Daniel Ortega’s administration has grown more violent and repressive with each passing week (Wikipedia).

The regime of Daniel Ortega has launched a new operation whose objective is to clear the roads that have been blocked by civilian protest groups throughout the country; however, the so-called “clean-up operation” seems more like a hunt for demonstrators.

The new government plan, executed by “combined forces” made up of regular police, riot police, paramilitaries, and state workers, has unleashed violent episodes which have resulted not only in the removal of barricades, but also in widespread sweeps and raids on members of the opposition, who have been arrested, tortured, and murdered.

Yesterday, on Sunday, July 15, the actions of the government claimed the lives of at least ten people during clashes in Masaya, Niquinohomo, Diriá and Diriomo, and led to the arrest of about 15 people, according to the Nicaraguan Association for Human Rights.

After “neutralizing” the protesters’ barricades, the combined forces carried out a coordinated plan to hunt down members of the opposition house by house, reported the executive secretary of the human rights association, Alvaro Leiva.

Inhabitants of Granada, where the regime’s shock troops also arrived, reported that hooded civilians entered houses threatening their occupants with firearms, breaking down doors, and kidnapping their residents.

The residents also stated that the demonstrators were beaten and tortured before being transferred into custody.

According to the Nicaraguan Center for Human Rights, the so-called “clean-up operation” left some 38 fatal victims during the past weekend, which implies a significant increase in the death toll which already stood above 350 deaths since on April 18, 2018, the date on which the wave of anti-government protests began.

New attack on bishop

Last Sunday, the Nicaraguan bishop Abelardo Mata, one of the mediators and witnesses on the part of the Episcopal Conference in the national dialogue between the government and the opposition Civic Alliance for Justice and Democracy, was apprehended and attacked by paramilitaries when they were preparing to mount an assault on the city of Masaya.

On his Twitter account, the auxiliary bishop of Managua, Silvio Baez, denounced the attack by hooded civilians against Mata: “they fired on his vehicle, broke the glass and were trying to burn it.”

According to Báez, the bishop is well, but it is not the first time that men of the cloth have been attacked; individuals who are only seeking a peaceful solution to the conflict.

“From bad to worse”

Many countries have already condemned the violence perpetrated by Ortega and his state security forces, but following the most recent days of repression, the Spanish Minister of Foreign Affairs, Josep Borrell, said that the situation in Nicaragua “is really going from bad to worse.”

Borrell assured that he will speak with the ambassador of Nicaragua.

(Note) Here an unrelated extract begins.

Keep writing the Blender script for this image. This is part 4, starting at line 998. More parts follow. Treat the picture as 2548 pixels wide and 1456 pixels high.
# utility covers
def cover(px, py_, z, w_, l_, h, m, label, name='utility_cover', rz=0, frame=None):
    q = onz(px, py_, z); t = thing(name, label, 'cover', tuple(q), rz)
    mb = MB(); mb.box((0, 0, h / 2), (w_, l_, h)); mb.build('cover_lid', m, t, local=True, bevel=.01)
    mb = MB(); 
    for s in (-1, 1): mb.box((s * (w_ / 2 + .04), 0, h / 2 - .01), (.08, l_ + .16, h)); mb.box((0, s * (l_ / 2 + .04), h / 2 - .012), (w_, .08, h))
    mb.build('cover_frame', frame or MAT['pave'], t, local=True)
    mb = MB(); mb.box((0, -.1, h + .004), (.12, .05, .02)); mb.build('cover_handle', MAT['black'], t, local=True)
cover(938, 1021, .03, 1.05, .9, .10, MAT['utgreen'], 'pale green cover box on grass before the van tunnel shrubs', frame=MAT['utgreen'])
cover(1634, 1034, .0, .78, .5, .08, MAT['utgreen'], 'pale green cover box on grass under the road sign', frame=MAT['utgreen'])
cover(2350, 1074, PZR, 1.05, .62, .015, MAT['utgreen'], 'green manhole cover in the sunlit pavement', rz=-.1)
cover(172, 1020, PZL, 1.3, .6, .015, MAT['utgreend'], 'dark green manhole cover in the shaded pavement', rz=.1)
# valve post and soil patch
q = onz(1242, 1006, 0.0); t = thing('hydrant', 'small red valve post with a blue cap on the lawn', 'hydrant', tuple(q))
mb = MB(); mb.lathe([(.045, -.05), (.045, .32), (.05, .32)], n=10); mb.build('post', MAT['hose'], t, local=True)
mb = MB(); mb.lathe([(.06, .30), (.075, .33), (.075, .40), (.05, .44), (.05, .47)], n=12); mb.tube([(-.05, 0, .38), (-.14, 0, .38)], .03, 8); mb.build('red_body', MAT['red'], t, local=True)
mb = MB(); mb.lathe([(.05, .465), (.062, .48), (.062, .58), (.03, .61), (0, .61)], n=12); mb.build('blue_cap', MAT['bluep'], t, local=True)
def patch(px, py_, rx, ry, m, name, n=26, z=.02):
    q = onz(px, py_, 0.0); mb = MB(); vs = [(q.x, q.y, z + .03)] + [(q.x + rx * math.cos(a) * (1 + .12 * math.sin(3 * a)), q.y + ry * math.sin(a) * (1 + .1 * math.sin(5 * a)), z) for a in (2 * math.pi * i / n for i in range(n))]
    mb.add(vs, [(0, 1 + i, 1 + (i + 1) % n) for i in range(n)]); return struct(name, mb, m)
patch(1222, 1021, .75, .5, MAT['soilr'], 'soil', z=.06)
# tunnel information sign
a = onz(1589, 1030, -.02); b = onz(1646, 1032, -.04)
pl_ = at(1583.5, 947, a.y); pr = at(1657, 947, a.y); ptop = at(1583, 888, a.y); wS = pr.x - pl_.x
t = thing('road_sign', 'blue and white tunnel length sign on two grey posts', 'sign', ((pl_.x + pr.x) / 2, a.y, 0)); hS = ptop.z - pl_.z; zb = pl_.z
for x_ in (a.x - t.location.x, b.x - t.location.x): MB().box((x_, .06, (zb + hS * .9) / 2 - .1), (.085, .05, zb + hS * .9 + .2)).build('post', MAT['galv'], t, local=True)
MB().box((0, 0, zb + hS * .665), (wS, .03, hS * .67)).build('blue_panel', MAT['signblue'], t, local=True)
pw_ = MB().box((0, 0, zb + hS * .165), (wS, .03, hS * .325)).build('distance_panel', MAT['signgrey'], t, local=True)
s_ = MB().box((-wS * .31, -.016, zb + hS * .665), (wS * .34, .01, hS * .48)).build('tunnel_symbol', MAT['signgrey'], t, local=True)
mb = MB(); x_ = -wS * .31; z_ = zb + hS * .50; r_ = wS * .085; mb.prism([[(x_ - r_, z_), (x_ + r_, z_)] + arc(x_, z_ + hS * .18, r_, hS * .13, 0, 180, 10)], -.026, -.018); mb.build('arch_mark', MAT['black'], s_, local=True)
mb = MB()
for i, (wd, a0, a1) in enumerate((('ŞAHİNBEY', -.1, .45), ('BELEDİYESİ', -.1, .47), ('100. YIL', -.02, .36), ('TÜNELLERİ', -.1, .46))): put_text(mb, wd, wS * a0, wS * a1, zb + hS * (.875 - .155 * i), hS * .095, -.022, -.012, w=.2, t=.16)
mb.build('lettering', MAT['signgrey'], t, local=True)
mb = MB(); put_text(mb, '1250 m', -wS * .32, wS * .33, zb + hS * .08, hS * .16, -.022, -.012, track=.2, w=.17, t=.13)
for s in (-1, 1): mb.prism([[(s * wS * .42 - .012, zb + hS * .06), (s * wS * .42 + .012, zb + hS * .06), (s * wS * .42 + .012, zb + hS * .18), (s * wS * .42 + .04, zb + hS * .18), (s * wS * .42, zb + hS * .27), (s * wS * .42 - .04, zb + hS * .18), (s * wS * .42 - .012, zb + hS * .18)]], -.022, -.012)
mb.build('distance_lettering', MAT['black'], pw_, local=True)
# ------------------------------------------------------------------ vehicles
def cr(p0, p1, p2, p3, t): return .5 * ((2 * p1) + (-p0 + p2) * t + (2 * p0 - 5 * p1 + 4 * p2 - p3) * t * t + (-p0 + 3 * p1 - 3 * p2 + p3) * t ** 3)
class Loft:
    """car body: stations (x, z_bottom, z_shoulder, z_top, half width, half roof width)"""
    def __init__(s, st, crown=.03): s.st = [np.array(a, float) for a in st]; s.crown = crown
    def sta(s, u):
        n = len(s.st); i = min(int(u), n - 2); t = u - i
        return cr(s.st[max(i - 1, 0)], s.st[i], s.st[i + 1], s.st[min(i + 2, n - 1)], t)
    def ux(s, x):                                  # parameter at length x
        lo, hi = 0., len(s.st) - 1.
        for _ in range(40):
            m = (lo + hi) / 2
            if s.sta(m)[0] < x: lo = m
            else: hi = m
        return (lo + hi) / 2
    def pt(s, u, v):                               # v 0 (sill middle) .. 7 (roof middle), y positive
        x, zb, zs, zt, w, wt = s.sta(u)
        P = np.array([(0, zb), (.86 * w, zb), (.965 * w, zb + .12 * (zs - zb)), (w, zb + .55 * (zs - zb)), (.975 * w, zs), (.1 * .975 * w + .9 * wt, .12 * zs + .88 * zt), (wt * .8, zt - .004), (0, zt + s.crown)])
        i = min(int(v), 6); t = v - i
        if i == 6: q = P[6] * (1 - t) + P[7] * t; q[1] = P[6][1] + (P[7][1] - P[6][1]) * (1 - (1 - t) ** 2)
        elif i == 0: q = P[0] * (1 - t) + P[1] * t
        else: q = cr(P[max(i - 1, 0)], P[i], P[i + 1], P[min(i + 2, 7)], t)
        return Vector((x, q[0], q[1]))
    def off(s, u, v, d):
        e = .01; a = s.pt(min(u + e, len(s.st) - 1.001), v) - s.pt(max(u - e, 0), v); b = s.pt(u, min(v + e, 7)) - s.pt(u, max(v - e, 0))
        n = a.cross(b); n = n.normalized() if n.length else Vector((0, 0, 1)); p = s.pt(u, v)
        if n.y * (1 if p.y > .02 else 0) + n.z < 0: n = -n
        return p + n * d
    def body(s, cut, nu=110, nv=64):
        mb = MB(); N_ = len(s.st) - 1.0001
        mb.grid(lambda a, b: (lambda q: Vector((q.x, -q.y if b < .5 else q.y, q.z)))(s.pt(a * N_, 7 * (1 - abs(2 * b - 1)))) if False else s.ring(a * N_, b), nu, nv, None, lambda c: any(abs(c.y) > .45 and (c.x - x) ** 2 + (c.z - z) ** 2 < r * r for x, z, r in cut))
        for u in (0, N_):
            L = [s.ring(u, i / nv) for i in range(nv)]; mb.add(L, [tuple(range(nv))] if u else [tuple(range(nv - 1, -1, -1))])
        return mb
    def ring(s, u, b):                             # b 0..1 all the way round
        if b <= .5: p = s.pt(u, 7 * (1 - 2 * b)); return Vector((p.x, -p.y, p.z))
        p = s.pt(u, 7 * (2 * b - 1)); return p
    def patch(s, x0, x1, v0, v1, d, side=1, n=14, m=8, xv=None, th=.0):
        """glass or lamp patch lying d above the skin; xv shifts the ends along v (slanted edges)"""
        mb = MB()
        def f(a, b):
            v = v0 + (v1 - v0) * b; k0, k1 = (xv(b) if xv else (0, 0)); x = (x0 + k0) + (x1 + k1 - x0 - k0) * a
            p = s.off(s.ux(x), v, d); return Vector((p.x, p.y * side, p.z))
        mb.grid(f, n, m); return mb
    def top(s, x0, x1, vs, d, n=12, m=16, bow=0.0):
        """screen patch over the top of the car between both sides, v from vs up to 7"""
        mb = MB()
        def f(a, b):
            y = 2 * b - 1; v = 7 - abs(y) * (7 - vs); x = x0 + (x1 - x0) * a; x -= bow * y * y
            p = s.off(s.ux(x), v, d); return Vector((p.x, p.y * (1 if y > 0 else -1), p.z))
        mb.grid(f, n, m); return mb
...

But until now the government of the Central American nation has done nothing but deny the excessive repression it has unleashed, and has even tried to blame the demonstrators for the violence, so it will be necessary to exert more pressure if a change in the authoritarian regime is to be expected.

Daniel Ortega and his wife, vice president Rosario Murillo, have grown increasingly unpopular in recent months, and have been implicated in a wide range of corruption scandals. Ortega has accumulated an astounding amount of personal wealth during his most recent stint as president, and has been accused of shameless self-enrichment and graft.

Many suspect that Murillo is currently being groomed to take over the presidency from Ortega in the future. The protesters are demanding, among other things, early elections in order to vote Ortega and Murillo out of office, but the administration has given no indication that they are considering the opposition proposal.

Nicaragua is rapidly descending down the path towards the economic chaos and political instability of its close ideological ally, Venezuela.